According to Bacow, Harvard and other practitioners of racial admissions preferences reject a crabbed understanding of human worth, unlike the advocates of colorblind admissions policies: “Whatever promise we hold as individuals—for ourselves and for our world—is not predicated on narrowly structured measures of academic distinction. . . . Harvard is not alone in believing that we are more than our test scores and that our unique perspectives bring a wealth of educational benefits to a high-quality educational enterprise.”

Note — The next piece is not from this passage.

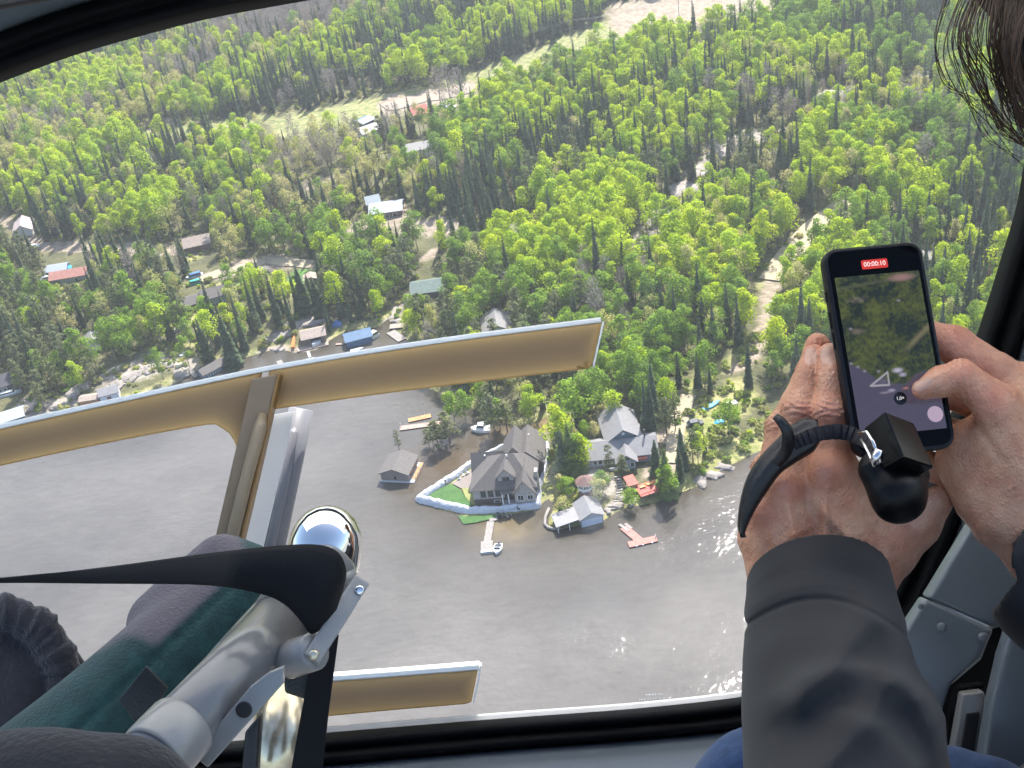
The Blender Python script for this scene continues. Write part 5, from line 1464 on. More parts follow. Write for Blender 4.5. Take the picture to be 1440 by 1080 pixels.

This statement is notable only for its implicit acknowledgement, all but missing in Harvard’s legal filings to date, that there is a “test score” problem in its admissions practices—that is, Harvard admits racially defined groups of students with wildly different levels of academic qualifications. Otherwise, Bacow here is arguing against a straw man. No advocate of race-neutral decision-making would argue that individuals are defined exclusively by test scores. What such advocates do maintain is that individuals are not defined by race, and that the same standards of admissions should apply to all groups. Harvard (and every other selective college in the U.S.) violates those principles massively. Blacks have a 324 percent greater chance of admission to Harvard than similarly qualified whites, according to uncontested analysis in the plaintiff’s brief. Asians are penalized most of all, having a negligible chance of admission compared with similarly situated blacks and a 16 percent lower chance of admission compared even with similarly situated whites. If Harvard admitted students on a colorblind basis, it would be 43 percent Asian, 38.4 percent white, 0.7 percent black, and 2.4 percent Hispanic, according to a 2013 study by the university itself. Instead, Harvard’s undergraduates in 2013 were 43.2 percent white, 18.7 percent Asian, 10.5 percent black, and 9.5 percent Hispanic. Those disparities have not budged.

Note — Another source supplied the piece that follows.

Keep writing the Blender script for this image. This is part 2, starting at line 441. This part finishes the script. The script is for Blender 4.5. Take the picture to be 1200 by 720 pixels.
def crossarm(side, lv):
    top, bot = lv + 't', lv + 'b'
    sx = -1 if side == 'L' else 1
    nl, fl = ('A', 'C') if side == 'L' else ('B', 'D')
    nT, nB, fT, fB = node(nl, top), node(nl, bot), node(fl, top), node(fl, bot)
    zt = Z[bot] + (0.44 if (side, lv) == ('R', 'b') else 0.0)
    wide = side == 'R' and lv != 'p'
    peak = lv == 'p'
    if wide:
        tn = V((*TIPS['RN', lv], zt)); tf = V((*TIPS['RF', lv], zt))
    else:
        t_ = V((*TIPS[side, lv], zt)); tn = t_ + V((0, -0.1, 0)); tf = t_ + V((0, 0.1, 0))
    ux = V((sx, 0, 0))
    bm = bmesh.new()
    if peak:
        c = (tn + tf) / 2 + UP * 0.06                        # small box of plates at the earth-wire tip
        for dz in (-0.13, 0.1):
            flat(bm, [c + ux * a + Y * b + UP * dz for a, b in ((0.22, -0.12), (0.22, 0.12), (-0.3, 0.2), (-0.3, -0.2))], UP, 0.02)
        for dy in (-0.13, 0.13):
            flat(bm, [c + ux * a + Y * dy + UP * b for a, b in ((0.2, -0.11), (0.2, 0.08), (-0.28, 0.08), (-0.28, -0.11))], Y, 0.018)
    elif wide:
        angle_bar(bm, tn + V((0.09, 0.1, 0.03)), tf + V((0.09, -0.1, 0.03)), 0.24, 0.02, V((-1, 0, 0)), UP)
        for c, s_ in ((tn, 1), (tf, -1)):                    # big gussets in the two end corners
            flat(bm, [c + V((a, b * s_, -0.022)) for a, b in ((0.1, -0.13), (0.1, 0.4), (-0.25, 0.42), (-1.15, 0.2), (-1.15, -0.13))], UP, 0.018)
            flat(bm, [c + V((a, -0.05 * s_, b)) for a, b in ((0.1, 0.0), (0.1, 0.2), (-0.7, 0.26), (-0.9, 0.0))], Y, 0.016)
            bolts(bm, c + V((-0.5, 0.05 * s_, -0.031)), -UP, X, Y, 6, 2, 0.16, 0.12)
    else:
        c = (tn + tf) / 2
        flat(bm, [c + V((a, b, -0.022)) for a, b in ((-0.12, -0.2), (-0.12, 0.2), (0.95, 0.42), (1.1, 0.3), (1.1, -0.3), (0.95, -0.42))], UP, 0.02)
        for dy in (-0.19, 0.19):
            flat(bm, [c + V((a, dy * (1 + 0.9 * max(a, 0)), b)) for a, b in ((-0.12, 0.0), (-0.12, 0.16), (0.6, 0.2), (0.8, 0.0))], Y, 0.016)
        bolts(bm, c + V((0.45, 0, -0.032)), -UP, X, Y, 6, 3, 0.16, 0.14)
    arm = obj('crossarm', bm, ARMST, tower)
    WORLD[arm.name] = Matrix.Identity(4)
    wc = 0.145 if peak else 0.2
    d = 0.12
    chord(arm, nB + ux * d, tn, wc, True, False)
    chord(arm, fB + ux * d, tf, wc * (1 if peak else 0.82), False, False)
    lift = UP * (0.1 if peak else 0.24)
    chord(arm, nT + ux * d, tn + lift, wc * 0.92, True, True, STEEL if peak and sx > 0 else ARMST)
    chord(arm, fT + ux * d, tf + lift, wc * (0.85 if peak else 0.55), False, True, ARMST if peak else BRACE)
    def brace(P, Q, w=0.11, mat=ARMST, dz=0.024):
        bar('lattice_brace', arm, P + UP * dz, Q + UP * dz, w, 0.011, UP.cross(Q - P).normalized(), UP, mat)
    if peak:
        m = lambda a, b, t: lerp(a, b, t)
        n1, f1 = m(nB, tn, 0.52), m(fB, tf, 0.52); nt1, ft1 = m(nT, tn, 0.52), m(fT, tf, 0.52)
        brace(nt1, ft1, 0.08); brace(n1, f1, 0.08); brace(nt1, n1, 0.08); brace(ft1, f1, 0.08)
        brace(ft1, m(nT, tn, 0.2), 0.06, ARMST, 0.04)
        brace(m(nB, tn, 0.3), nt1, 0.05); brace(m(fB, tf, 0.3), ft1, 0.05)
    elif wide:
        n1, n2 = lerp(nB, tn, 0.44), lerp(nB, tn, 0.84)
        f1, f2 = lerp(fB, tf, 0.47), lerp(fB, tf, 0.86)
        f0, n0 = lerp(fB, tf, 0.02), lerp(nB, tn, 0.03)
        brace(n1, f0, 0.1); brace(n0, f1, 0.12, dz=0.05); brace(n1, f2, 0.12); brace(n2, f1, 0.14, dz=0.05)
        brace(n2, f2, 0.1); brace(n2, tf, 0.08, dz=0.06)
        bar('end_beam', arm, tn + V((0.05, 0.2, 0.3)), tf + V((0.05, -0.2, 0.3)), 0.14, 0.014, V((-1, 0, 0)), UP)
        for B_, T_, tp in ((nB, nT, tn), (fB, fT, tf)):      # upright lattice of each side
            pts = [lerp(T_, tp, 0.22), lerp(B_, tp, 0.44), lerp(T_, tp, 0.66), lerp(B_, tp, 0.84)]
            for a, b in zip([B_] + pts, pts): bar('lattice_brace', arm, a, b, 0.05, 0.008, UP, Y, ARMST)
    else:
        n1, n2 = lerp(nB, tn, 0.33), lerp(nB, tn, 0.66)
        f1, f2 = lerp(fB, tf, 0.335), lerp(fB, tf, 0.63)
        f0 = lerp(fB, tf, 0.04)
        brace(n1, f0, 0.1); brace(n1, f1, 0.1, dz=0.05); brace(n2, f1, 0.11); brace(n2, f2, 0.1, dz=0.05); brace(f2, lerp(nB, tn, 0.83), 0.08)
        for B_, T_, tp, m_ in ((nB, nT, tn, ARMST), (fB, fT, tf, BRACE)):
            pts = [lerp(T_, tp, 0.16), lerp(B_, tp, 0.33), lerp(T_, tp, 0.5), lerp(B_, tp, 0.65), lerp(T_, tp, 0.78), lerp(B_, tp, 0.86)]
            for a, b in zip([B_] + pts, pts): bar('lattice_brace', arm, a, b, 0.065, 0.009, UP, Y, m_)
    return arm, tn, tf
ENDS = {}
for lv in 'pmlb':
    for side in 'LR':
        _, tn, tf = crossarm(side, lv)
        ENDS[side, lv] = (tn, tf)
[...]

Naturally, Bacow justifies Harvard’s racial favoritism as educationally enriching, an argument adopted by the 1978 Supreme Court opinion in University of California v. Bakke. That “diversity” rationale has been reaffirmed in Supreme Court precedent and parroted in academic boilerplate ever since. Bacow intones that “research and lived experience teach us that each student’s learning experience is enriched by encountering classmates who grew up in different circumstances.” Actually, the research cited on behalf of this “diversity” benefit is laughably weak. And “lived experience” shows that students admitted under lowered admissions standards disproportionately drop out of STEM classes and self-segregate in social settings—as the ubiquitous “black” table in student dining halls and the nonstop demand for racially segregated dorms and institutional “safe spaces” demonstrate.

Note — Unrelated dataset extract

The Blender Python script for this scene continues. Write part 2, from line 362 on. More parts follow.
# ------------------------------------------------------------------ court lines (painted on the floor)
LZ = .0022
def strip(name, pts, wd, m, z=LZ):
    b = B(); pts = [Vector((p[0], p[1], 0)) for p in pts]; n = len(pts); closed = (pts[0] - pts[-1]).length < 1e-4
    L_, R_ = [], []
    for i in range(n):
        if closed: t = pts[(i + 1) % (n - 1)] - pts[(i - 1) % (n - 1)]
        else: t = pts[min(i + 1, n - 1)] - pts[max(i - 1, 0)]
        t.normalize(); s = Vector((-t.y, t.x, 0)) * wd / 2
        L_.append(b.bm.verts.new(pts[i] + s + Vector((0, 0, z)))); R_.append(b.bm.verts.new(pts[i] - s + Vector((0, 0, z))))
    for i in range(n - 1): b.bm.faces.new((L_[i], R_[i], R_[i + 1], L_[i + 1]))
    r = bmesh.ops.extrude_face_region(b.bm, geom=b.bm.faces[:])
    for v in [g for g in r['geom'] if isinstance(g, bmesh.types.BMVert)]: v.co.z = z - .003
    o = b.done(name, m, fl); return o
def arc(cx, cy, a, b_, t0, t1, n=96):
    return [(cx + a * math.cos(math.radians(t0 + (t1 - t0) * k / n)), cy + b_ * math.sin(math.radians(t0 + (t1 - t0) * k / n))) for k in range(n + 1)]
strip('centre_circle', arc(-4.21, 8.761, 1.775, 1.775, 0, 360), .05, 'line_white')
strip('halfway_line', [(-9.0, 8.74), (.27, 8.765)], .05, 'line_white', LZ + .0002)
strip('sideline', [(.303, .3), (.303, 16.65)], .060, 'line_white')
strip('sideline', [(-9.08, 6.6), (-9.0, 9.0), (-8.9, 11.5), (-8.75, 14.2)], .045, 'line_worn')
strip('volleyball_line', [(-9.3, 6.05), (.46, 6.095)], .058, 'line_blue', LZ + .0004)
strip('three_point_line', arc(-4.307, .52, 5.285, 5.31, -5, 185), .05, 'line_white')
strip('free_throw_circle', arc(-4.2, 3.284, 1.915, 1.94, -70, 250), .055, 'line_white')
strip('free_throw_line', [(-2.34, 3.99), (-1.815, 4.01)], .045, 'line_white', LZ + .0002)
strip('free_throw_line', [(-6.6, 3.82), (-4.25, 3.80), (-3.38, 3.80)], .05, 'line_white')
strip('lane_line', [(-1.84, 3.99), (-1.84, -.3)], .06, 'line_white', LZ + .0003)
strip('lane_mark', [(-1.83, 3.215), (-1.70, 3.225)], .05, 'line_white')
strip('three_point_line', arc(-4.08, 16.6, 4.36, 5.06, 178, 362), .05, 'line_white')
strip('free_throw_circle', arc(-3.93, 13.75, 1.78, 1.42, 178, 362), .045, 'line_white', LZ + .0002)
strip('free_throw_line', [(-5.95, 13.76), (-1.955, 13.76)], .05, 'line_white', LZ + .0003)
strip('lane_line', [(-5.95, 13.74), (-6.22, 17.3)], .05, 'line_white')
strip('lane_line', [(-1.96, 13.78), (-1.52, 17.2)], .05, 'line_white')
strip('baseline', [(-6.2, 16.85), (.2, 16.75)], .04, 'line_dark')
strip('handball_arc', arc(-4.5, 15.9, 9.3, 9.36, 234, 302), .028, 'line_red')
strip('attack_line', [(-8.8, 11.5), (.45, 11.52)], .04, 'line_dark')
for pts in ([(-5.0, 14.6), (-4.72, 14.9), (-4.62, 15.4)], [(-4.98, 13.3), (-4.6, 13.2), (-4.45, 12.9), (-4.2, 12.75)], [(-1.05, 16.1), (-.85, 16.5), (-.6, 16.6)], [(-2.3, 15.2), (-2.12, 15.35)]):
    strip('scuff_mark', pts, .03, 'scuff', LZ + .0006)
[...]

Harvard has little interest in diverse “economic . . . backgrounds” when it comes to race, contrary to Bacow’s email. Ever since a disastrous experiment in the late 1960s when Harvard did admit lower-income blacks (these admits bombed spectacularly), it has shifted its focus to middle-income and wealthy blacks, privileging the children of well-to-do blacks far ahead of the children of poor blacks. It is not “different circumstances” that Harvard seeks, but different skin color. Such skin color can serve as a proxy for different lived circumstances only under the assumption that racism is so ubiquitous in contemporary America that it disfigures the experience of the children of investment bankers. That assumption of systemic racism is now the controlling creed in academia.
Despite Harvard’s selecting its black students overwhelmingly from privileged backgrounds, the test-score gap between black students, on the one hand, and white and Asian students, on the other, has not lessened. It is that test-score gap, almost never acknowledged, that drives the entire sordid business of lowering academic standards for favored racial groups. Harvard’s purported indifference to “narrowly structured measures of academic distinction” is a myth; it calculates the academic index of Asians and whites with razor-like precision out to several decimal points and admits most students from those disfavored groups only from the highest reaches of academic qualifications. If Harvard really did believe that “we are more than our test scores,” it could eliminate those finely tuned academic calculations and go to an admissions lottery system.
The “leaders in business and technology” who “stand with” Harvard in its defense of racial preferences are as morally preening as the college administrator class. They seek the status-imprimatur that an Ivy League degree confers on their black hires, rather than the black hire itself. Otherwise, those elite businesses could hire those same black graduates in the absence of a racial-preference regime, simply by recruiting black students from schools for which those students were actually academically qualified. Ironically, without a racial-preferences regime, those students likely would have learned more than at present, since they would have attended a school where they shared the academic preparedness of their non-black peers and would not have been left behind in their classes. Mismatch theory, pioneered by UCLA law professor Richard Sander, has amply documented this reality.
In closing his email, Bacow claims that Harvard will “honor” the “final decision” in today’s racial-preferences case, while “remaining true to our values.” Even without that qualification, the chance that Harvard will discontinue its racial preferences, should the Court rule against the university, is almost zero. Race has now become the dominant reality guiding the vast majority of academic policy, regardless of how inimical to academic achievement and equality racial preferences are. But the chorus of voices that has allegedly “risen . . . throughout our country” in defense of such preferences is as much of a fiction as Bacow’s other assertions. Nearly three-quarters of all Americans, including a majority of minorities, oppose using race in college admissions, according to a 2022 Pew Research survey. Over the last five decades, academia has influenced much of American society for the worse. But on the matter of racial preferences, the country has held on to a more principled and more empirically sound understanding of merit than the educational establishment. If the Supreme Court reverses its embarrassingly incoherent “diversity” jurisprudence, it may not induce colleges to forego their racial obsessions. But it will return the law of the land to a measure of fidelity to the nation’s founding ideals, too long ignored in practice.